• Source material:

▶

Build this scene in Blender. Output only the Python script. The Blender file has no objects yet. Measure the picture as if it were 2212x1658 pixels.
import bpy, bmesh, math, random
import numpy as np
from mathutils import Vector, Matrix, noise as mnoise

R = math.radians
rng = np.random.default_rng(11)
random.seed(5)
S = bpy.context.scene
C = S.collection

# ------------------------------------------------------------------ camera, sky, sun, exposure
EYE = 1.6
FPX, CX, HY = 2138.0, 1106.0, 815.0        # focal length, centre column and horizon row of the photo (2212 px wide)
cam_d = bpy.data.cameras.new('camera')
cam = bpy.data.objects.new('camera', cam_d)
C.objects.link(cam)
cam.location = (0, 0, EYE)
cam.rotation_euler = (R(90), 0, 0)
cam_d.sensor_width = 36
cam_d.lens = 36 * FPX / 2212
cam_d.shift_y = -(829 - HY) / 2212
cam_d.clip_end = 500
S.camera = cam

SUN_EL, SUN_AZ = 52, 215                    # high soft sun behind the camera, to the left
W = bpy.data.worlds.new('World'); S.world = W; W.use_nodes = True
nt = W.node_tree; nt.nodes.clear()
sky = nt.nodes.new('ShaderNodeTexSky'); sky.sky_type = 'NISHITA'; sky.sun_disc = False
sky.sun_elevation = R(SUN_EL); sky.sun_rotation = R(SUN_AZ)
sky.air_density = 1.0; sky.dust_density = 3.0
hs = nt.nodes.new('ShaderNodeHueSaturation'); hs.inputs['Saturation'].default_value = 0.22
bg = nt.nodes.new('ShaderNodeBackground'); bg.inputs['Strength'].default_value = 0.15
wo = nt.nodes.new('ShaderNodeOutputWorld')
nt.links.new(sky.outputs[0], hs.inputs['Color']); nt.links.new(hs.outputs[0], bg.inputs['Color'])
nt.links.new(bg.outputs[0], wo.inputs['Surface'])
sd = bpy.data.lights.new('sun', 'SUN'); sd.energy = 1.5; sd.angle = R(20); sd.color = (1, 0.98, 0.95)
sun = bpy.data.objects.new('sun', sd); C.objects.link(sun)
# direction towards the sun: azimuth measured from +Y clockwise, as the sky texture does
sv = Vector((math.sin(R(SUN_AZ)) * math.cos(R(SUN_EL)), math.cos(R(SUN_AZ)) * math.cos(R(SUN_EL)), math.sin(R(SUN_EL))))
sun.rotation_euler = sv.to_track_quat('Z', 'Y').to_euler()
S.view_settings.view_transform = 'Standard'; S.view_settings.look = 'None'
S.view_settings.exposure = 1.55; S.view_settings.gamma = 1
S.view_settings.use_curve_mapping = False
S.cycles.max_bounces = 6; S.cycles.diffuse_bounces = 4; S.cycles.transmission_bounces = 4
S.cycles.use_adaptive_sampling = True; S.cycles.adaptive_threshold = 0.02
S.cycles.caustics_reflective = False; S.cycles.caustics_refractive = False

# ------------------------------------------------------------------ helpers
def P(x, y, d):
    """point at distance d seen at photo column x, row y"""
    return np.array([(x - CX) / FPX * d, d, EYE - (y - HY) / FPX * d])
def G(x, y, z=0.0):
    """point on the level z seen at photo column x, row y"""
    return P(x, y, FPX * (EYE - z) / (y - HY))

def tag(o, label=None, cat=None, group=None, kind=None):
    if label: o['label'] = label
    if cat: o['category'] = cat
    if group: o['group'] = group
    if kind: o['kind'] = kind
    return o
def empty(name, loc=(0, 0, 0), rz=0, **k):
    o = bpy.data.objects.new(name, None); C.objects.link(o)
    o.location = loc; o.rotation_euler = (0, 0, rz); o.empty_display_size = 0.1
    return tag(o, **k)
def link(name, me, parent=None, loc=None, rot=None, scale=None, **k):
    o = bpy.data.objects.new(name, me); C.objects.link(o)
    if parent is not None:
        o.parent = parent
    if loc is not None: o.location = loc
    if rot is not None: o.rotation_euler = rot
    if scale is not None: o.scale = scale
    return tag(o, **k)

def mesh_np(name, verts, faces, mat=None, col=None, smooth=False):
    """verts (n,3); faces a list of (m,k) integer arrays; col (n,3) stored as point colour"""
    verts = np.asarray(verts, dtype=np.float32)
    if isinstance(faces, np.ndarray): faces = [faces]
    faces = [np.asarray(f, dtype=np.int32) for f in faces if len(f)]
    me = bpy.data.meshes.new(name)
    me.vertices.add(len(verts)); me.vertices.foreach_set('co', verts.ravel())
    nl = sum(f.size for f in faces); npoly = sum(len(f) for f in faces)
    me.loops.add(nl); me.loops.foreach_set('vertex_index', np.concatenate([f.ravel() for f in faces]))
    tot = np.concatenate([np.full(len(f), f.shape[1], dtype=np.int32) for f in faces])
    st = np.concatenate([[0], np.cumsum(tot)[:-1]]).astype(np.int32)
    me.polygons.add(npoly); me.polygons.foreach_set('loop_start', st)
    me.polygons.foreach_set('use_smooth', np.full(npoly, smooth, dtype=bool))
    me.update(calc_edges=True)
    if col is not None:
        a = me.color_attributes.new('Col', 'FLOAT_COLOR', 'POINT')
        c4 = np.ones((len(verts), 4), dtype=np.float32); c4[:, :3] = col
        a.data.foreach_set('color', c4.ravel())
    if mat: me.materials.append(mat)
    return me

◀

• What needs to be done:
Return all lines containing "scene".

• Exercise result:
Build this scene in Blender. Output only the Python script. The Blender file has no objects yet. Measure the picture as if it were 2212x1658 pixels.
S = bpy.context.scene